===== AVAILABLE DATA =====

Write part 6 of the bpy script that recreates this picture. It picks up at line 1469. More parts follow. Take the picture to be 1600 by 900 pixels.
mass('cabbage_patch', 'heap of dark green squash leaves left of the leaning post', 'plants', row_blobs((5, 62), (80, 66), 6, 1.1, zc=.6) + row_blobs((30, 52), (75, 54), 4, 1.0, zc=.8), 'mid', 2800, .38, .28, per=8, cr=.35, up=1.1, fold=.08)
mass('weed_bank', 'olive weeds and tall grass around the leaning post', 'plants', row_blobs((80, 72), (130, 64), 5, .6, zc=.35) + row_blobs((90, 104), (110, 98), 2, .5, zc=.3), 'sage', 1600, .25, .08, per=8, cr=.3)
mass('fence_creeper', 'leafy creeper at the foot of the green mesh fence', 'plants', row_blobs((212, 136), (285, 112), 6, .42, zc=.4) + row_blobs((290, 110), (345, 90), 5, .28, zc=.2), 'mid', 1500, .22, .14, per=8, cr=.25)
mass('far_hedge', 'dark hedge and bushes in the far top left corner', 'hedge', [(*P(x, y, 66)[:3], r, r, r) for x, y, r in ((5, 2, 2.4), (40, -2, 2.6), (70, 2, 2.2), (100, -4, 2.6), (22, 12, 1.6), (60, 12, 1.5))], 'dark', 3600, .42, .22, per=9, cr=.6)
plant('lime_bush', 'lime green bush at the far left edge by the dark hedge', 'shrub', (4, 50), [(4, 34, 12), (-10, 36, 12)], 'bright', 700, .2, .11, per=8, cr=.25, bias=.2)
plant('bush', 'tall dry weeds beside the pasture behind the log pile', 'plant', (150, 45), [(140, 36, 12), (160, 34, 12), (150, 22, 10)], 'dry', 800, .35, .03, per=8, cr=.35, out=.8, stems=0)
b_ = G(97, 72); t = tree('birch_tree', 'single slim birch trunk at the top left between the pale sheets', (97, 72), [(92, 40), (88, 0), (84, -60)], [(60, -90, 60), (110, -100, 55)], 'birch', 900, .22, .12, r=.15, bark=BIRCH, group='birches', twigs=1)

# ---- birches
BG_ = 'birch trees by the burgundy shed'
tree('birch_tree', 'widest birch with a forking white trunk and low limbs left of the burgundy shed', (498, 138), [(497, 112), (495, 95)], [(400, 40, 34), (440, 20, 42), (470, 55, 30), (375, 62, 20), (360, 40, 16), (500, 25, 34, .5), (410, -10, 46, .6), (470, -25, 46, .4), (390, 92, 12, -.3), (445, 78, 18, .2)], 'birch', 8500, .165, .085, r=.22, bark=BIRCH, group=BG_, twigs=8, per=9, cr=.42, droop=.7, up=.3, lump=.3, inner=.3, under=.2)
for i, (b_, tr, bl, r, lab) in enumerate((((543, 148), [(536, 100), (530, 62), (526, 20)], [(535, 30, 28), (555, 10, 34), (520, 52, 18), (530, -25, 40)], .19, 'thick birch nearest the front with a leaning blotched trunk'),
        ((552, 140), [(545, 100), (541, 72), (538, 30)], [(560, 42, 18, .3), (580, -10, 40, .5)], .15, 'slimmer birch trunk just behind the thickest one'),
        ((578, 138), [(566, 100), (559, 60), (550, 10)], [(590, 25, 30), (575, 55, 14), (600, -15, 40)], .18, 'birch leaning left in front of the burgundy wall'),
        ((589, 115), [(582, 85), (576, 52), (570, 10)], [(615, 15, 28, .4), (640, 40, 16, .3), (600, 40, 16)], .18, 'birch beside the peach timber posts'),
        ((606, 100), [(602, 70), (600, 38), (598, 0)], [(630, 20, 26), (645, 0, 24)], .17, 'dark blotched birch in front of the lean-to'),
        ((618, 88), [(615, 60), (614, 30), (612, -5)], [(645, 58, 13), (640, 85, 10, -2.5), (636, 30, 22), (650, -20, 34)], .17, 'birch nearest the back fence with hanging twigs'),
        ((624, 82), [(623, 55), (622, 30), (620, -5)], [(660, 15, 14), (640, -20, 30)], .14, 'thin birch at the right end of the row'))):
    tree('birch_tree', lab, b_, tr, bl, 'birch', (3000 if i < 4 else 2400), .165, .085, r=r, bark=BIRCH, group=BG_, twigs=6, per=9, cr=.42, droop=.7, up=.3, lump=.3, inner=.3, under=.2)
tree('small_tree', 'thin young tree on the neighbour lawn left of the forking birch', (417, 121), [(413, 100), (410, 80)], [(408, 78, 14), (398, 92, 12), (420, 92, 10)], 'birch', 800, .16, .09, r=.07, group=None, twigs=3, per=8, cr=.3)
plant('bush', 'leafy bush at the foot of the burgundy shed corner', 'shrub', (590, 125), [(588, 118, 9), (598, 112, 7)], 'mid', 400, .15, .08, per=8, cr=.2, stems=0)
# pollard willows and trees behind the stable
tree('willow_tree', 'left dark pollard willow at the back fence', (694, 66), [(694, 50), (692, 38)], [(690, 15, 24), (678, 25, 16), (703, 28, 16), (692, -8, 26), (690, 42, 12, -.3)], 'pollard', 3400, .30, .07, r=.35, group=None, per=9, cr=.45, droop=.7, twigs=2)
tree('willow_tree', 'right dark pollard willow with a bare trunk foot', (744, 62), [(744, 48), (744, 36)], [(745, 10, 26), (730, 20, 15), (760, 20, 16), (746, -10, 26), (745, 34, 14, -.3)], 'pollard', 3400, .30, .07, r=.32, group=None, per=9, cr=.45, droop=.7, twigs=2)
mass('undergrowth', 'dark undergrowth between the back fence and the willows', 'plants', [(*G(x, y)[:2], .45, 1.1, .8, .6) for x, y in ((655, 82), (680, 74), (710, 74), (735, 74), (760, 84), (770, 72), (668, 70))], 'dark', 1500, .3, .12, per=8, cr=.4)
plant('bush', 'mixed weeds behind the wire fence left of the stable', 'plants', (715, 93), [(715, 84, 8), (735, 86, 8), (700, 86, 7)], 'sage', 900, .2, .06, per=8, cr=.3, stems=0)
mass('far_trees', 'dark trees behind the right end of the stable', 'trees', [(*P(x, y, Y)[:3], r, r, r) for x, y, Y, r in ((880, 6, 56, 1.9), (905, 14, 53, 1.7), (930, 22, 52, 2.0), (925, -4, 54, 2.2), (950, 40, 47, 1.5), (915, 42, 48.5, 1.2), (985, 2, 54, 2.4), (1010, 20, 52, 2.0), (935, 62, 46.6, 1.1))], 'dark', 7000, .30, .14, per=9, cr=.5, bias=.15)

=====

TASK DIRECTIONS
Please repeat the listing exactly, with nothing left out.

RESULT OF THE TASK
Write part 6 of the bpy script that recreates this picture. It picks up at line 1469. More parts follow. Take the picture to be 1600 by 900 pixels.
mass('cabbage_patch', 'heap of dark green squash leaves left of the leaning post', 'plants', row_blobs((5, 62), (80, 66), 6, 1.1, zc=.6) + row_blobs((30, 52), (75, 54), 4, 1.0, zc=.8), 'mid', 2800, .38, .28, per=8, cr=.35, up=1.1, fold=.08)
mass('weed_bank', 'olive weeds and tall grass around the leaning post', 'plants', row_blobs((80, 72), (130, 64), 5, .6, zc=.35) + row_blobs((90, 104), (110, 98), 2, .5, zc=.3), 'sage', 1600, .25, .08, per=8, cr=.3)
mass('fence_creeper', 'leafy creeper at the foot of the green mesh fence', 'plants', row_blobs((212, 136), (285, 112), 6, .42, zc=.4) + row_blobs((290, 110), (345, 90), 5, .28, zc=.2), 'mid', 1500, .22, .14, per=8, cr=.25)
mass('far_hedge', 'dark hedge and bushes in the far top left corner', 'hedge', [(*P(x, y, 66)[:3], r, r, r) for x, y, r in ((5, 2, 2.4), (40, -2, 2.6), (70, 2, 2.2), (100, -4, 2.6), (22, 12, 1.6), (60, 12, 1.5))], 'dark', 3600, .42, .22, per=9, cr=.6)
plant('lime_bush', 'lime green bush at the far left edge by the dark hedge', 'shrub', (4, 50), [(4, 34, 12), (-10, 36, 12)], 'bright', 700, .2, .11, per=8, cr=.25, bias=.2)
plant('bush', 'tall dry weeds beside the pasture behind the log pile', 'plant', (150, 45), [(140, 36, 12), (160, 34, 12), (150, 22, 10)], 'dry', 800, .35, .03, per=8, cr=.35, out=.8, stems=0)
b_ = G(97, 72); t = tree('birch_tree', 'single slim birch trunk at the top left between the pale sheets', (97, 72), [(92, 40), (88, 0), (84, -60)], [(60, -90, 60), (110, -100, 55)], 'birch', 900, .22, .12, r=.15, bark=BIRCH, group='birches', twigs=1)

# ---- birches
BG_ = 'birch trees by the burgundy shed'
tree('birch_tree', 'widest birch with a forking white trunk and low limbs left of the burgundy shed', (498, 138), [(497, 112), (495, 95)], [(400, 40, 34), (440, 20, 42), (470, 55, 30), (375, 62, 20), (360, 40, 16), (500, 25, 34, .5), (410, -10, 46, .6), (470, -25, 46, .4), (390, 92, 12, -.3), (445, 78, 18, .2)], 'birch', 8500, .165, .085, r=.22, bark=BIRCH, group=BG_, twigs=8, per=9, cr=.42, droop=.7, up=.3, lump=.3, inner=.3, under=.2)
for i, (b_, tr, bl, r, lab) in enumerate((((543, 148), [(536, 100), (530, 62), (526, 20)], [(535, 30, 28), (555, 10, 34), (520, 52, 18), (530, -25, 40)], .19, 'thick birch nearest the front with a leaning blotched trunk'),
        ((552, 140), [(545, 100), (541, 72), (538, 30)], [(560, 42, 18, .3), (580, -10, 40, .5)], .15, 'slimmer birch trunk just behind the thickest one'),
        ((578, 138), [(566, 100), (559, 60), (550, 10)], [(590, 25, 30), (575, 55, 14), (600, -15, 40)], .18, 'birch leaning left in front of the burgundy wall'),
        ((589, 115), [(582, 85), (576, 52), (570, 10)], [(615, 15, 28, .4), (640, 40, 16, .3), (600, 40, 16)], .18, 'birch beside the peach timber posts'),
        ((606, 100), [(602, 70), (600, 38), (598, 0)], [(630, 20, 26), (645, 0, 24)], .17, 'dark blotched birch in front of the lean-to'),
        ((618, 88), [(615, 60), (614, 30), (612, -5)], [(645, 58, 13), (640, 85, 10, -2.5), (636, 30, 22), (650, -20, 34)], .17, 'birch nearest the back fence with hanging twigs'),
        ((624, 82), [(623, 55), (622, 30), (620, -5)], [(660, 15, 14), (640, -20, 30)], .14, 'thin birch at the right end of the row'))):
    tree('birch_tree', lab, b_, tr, bl, 'birch', (3000 if i < 4 else 2400), .165, .085, r=r, bark=BIRCH, group=BG_, twigs=6, per=9, cr=.42, droop=.7, up=.3, lump=.3, inner=.3, under=.2)
tree('small_tree', 'thin young tree on the neighbour lawn left of the forking birch', (417, 121), [(413, 100), (410, 80)], [(408, 78, 14), (398, 92, 12), (420, 92, 10)], 'birch', 800, .16, .09, r=.07, group=None, twigs=3, per=8, cr=.3)
plant('bush', 'leafy bush at the foot of the burgundy shed corner', 'shrub', (590, 125), [(588, 118, 9), (598, 112, 7)], 'mid', 400, .15, .08, per=8, cr=.2, stems=0)
# pollard willows and trees behind the stable
tree('willow_tree', 'left dark pollard willow at the back fence', (694, 66), [(694, 50), (692, 38)], [(690, 15, 24), (678, 25, 16), (703, 28, 16), (692, -8, 26), (690, 42, 12, -.3)], 'pollard', 3400, .30, .07, r=.35, group=None, per=9, cr=.45, droop=.7, twigs=2)
tree('willow_tree', 'right dark pollard willow with a bare trunk foot', (744, 62), [(744, 48), (744, 36)], [(745, 10, 26), (730, 20, 15), (760, 20, 16), (746, -10, 26), (745, 34, 14, -.3)], 'pollard', 3400, .30, .07, r=.32, group=None, per=9, cr=.45, droop=.7, twigs=2)
mass('undergrowth', 'dark undergrowth between the back fence and the willows', 'plants', [(*G(x, y)[:2], .45, 1.1, .8, .6) for x, y in ((655, 82), (680, 74), (710, 74), (735, 74), (760, 84), (770, 72), (668, 70))], 'dark', 1500, .3, .12, per=8, cr=.4)
plant('bush', 'mixed weeds behind the wire fence left of the stable', 'plants', (715, 93), [(715, 84, 8), (735, 86, 8), (700, 86, 7)], 'sage', 900, .2, .06, per=8, cr=.3, stems=0)
mass('far_trees', 'dark trees behind the right end of the stable', 'trees', [(*P(x, y, Y)[:3], r, r, r) for x, y, Y, r in ((880, 6, 56, 1.9), (905, 14, 53, 1.7), (930, 22, 52, 2.0), (925, -4, 54, 2.2), (950, 40, 47, 1.5), (915, 42, 48.5, 1.2), (985, 2, 54, 2.4), (1010, 20, 52, 2.0), (935, 62, 46.6, 1.1))], 'dark', 7000, .30, .14, per=9, cr=.5, bias=.15)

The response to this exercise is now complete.